# Task input:
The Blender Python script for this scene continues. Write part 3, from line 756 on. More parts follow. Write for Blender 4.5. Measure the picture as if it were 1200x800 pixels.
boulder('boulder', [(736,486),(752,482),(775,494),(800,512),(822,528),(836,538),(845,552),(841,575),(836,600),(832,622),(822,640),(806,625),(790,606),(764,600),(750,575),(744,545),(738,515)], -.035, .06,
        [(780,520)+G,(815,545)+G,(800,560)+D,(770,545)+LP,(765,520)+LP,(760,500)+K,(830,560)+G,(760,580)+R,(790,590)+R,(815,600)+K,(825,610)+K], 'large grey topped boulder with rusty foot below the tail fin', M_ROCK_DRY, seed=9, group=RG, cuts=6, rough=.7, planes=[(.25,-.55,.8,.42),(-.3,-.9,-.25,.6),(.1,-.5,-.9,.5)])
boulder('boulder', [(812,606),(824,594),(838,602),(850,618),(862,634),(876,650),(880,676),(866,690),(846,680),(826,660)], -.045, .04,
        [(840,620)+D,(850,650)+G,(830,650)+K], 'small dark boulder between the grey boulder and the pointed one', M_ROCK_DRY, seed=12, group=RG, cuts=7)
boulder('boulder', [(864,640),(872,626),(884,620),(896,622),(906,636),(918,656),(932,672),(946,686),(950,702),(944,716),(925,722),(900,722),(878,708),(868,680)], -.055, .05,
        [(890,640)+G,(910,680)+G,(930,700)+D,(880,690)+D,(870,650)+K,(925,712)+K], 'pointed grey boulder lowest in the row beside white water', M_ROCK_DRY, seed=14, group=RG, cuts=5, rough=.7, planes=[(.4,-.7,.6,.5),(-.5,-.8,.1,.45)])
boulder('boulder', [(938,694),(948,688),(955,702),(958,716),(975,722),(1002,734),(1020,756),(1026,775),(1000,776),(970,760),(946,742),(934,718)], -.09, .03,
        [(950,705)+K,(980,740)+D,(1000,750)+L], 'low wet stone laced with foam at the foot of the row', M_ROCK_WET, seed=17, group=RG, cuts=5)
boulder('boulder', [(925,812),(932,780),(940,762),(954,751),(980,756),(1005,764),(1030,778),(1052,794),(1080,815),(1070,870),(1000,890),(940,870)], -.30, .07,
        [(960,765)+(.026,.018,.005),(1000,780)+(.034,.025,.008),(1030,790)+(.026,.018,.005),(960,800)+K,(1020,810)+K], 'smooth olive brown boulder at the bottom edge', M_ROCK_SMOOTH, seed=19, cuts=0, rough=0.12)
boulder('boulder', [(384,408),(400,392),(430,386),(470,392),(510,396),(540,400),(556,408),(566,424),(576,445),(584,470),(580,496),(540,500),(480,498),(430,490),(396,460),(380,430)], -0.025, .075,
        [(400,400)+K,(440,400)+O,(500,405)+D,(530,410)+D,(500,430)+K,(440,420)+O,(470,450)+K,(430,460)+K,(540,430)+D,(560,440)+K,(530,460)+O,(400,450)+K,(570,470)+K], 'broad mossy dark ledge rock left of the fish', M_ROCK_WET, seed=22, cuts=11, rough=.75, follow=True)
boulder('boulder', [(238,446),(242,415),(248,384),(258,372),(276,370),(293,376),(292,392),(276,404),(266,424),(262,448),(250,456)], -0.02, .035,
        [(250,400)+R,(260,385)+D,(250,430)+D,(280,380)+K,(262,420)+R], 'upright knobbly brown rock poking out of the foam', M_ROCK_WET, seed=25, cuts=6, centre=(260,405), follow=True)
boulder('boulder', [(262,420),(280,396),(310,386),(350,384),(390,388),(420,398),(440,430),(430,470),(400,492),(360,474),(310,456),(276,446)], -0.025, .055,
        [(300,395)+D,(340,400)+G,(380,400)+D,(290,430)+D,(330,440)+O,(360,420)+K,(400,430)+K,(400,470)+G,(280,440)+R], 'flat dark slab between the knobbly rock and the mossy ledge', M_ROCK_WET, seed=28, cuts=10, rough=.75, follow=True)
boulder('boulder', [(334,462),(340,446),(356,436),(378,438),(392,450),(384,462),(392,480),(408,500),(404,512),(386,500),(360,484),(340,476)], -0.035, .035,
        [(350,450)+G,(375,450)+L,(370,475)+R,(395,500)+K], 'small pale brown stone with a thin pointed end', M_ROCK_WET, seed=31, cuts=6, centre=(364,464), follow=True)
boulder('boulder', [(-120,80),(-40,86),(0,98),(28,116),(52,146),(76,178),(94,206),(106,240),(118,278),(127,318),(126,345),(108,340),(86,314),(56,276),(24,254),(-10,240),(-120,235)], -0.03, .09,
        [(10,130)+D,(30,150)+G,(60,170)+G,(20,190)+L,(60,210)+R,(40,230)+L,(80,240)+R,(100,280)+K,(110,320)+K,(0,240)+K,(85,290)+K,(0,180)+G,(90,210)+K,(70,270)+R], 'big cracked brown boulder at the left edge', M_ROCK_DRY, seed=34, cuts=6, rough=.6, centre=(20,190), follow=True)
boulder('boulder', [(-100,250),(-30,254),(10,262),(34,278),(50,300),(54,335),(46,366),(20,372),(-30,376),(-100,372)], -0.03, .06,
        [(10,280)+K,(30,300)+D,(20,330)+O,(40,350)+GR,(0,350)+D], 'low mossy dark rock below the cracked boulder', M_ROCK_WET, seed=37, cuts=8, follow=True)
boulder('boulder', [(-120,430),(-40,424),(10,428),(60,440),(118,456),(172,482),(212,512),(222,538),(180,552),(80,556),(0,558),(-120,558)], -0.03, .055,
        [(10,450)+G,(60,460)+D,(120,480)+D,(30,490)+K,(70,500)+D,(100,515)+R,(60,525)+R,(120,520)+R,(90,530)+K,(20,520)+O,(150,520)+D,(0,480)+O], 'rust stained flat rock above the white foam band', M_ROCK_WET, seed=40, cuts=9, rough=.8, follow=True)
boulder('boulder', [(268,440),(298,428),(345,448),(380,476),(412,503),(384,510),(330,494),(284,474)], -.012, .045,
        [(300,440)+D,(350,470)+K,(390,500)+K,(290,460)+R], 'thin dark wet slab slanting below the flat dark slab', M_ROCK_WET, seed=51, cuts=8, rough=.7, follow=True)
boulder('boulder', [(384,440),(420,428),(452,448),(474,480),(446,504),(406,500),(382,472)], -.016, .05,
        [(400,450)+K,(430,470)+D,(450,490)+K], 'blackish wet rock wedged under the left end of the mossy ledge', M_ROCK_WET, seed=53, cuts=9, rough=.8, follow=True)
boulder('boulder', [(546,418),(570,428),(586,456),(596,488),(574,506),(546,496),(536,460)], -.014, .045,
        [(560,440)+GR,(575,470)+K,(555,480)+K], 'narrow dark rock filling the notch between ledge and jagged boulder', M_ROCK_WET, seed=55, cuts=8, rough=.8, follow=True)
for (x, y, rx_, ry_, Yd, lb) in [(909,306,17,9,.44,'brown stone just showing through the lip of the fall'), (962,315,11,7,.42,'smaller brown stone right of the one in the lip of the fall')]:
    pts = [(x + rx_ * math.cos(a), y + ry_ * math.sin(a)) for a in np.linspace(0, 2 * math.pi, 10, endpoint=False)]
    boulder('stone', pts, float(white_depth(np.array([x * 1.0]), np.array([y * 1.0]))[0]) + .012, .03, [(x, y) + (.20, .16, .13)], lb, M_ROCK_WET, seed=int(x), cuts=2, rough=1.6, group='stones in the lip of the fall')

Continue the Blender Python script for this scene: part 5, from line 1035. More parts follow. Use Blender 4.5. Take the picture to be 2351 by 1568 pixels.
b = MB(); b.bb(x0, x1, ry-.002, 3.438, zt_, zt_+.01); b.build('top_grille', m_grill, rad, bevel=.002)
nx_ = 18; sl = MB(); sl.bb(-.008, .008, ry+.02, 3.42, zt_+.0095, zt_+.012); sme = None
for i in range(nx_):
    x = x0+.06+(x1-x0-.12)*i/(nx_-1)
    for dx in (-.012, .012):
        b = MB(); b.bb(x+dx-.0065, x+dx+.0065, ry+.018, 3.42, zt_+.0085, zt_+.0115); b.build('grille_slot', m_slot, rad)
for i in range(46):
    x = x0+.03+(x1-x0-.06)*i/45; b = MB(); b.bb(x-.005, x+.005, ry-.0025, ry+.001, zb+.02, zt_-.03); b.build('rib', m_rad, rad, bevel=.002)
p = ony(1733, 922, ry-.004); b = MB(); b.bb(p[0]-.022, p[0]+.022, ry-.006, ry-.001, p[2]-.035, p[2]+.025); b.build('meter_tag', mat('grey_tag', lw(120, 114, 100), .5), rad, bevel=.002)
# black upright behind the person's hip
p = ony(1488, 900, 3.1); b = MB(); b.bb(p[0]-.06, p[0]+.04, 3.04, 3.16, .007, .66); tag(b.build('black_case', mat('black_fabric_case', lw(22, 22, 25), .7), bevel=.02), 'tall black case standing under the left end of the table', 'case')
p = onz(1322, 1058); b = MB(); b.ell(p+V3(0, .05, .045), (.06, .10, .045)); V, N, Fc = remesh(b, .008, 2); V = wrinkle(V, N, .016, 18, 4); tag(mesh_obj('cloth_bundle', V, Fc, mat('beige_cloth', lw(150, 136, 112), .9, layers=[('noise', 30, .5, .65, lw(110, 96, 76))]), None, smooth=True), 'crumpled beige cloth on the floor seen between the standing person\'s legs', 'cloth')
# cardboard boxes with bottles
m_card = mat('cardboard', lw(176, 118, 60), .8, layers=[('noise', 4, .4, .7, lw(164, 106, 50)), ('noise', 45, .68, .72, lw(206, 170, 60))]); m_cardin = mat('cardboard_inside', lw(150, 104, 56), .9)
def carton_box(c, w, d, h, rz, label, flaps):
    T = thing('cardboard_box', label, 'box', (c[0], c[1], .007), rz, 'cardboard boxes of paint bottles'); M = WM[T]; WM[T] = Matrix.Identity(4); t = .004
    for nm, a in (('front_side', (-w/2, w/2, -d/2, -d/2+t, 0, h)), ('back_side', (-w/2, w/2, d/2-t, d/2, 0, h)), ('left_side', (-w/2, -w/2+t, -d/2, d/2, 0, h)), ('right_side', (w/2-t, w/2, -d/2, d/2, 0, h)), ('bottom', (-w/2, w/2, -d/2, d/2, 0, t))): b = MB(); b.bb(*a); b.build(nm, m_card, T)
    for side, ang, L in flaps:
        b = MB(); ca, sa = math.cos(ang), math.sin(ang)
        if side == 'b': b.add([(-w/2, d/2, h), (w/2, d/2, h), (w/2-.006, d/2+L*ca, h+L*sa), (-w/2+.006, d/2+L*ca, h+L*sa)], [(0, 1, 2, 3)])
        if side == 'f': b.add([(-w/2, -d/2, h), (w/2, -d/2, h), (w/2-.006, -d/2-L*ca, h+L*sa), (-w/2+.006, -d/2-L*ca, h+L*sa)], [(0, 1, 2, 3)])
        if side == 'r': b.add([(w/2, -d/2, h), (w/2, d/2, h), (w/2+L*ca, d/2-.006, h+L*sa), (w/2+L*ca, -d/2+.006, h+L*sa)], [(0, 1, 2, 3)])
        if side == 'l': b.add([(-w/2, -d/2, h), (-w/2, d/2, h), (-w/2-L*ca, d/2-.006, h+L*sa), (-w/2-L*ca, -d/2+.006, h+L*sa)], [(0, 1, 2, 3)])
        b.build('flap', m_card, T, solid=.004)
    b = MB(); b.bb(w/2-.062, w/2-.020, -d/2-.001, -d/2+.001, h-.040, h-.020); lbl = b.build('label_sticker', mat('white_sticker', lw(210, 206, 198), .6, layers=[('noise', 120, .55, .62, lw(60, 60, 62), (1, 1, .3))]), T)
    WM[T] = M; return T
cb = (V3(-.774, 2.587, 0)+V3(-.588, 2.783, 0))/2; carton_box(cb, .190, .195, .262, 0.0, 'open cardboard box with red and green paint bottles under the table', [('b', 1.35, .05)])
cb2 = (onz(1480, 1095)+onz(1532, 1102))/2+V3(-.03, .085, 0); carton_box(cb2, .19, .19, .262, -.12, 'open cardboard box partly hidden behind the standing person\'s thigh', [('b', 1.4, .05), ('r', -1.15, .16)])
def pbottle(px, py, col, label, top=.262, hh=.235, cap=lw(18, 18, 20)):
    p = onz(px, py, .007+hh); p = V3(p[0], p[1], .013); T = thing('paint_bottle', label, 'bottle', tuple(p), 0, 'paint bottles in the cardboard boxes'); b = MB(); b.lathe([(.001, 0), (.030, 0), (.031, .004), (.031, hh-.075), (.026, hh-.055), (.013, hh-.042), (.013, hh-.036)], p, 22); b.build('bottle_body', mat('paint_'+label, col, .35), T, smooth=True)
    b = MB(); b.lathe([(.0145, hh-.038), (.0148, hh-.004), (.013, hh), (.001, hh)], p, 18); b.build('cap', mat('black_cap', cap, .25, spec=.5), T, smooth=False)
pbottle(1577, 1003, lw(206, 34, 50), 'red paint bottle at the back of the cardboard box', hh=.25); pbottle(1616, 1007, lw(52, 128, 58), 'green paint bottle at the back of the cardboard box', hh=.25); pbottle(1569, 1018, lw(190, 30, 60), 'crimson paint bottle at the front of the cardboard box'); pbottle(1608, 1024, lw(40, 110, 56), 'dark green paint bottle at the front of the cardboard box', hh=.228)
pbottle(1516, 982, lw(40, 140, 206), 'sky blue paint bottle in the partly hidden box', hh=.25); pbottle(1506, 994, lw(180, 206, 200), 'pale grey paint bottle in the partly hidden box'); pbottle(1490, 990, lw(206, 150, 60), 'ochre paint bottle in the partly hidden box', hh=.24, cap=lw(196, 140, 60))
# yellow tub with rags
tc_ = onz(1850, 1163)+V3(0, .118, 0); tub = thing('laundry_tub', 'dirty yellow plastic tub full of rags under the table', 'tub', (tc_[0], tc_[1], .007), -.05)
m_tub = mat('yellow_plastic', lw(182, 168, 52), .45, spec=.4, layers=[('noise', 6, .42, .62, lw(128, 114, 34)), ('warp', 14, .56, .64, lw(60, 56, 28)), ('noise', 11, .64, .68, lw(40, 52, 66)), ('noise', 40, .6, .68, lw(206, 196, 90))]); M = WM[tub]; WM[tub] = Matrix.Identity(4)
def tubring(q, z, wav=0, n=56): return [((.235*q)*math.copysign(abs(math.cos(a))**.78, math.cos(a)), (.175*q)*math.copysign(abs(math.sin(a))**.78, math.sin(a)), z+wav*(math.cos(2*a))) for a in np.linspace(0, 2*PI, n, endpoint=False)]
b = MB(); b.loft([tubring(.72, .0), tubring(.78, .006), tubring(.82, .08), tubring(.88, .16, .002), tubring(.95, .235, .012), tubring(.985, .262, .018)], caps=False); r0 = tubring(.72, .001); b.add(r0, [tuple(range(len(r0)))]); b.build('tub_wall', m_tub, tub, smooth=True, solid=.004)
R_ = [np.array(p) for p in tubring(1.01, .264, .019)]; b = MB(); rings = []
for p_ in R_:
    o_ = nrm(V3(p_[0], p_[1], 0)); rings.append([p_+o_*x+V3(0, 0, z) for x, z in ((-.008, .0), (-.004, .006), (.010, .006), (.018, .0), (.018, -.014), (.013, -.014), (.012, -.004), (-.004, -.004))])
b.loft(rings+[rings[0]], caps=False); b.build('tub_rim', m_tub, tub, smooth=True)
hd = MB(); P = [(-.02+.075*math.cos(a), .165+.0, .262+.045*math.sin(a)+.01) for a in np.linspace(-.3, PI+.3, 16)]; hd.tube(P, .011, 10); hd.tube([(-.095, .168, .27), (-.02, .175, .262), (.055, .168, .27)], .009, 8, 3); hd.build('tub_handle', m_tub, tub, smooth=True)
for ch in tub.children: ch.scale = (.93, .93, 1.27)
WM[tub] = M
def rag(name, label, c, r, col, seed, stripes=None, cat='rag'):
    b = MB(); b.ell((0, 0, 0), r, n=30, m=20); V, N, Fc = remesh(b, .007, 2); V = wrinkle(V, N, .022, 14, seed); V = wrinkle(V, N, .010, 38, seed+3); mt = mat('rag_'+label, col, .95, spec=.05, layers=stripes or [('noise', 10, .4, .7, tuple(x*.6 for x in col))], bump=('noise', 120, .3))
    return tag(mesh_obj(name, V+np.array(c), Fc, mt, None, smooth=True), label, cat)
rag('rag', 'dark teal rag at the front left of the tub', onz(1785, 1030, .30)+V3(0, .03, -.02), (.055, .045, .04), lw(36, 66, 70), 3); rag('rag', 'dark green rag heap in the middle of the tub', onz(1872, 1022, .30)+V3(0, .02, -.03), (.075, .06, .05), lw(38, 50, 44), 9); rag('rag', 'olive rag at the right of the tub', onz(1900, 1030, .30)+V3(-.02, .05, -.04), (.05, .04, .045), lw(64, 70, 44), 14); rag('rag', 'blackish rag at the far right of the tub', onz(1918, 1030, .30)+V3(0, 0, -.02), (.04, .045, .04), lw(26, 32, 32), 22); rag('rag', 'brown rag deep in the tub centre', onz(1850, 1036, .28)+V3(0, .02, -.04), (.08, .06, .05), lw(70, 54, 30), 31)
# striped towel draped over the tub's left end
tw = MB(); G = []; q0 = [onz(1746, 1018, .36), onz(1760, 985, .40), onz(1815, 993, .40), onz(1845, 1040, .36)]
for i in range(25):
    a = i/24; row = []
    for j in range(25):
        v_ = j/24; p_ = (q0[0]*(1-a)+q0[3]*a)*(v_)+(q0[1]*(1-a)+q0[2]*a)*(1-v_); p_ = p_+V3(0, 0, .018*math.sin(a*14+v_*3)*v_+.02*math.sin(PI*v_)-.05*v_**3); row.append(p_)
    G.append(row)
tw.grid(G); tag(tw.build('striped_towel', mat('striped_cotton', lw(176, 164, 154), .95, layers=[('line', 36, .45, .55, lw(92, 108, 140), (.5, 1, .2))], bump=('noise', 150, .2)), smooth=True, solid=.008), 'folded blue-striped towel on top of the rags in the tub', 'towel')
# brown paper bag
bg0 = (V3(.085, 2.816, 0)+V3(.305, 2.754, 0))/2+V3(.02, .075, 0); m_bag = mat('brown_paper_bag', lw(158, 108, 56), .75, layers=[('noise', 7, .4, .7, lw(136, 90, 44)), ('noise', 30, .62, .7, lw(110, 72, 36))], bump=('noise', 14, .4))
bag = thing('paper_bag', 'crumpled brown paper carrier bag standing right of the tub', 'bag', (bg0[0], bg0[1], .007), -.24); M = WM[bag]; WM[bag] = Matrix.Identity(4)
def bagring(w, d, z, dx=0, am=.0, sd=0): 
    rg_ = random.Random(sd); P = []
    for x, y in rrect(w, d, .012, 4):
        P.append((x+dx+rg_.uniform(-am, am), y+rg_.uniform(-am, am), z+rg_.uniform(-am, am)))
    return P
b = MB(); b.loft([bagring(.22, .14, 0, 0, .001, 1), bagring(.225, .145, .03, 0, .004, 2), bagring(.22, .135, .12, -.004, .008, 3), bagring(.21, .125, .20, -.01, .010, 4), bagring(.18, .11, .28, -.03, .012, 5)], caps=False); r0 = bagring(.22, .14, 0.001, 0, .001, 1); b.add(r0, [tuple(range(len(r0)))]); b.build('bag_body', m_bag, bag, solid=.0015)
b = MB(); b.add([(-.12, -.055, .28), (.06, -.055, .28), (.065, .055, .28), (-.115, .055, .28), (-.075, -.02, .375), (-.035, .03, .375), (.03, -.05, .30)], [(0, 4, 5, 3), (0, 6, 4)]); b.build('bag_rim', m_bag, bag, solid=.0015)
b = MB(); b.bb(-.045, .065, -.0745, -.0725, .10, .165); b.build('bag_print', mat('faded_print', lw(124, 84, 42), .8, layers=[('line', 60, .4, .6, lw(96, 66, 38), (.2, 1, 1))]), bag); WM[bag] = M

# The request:
Your task is to gather every line with the word "script" and copy it.

# Solved problem:
The Blender Python script for this scene continues. Write part 3, from line 756 on. More parts follow. Write for Blender 4.5. Measure the picture as if it were 1200x800 pixels.
Continue the Blender Python script for this scene: part 5, from line 1035. More parts follow. Use Blender 4.5. Take the picture to be 2351 by 1568 pixels.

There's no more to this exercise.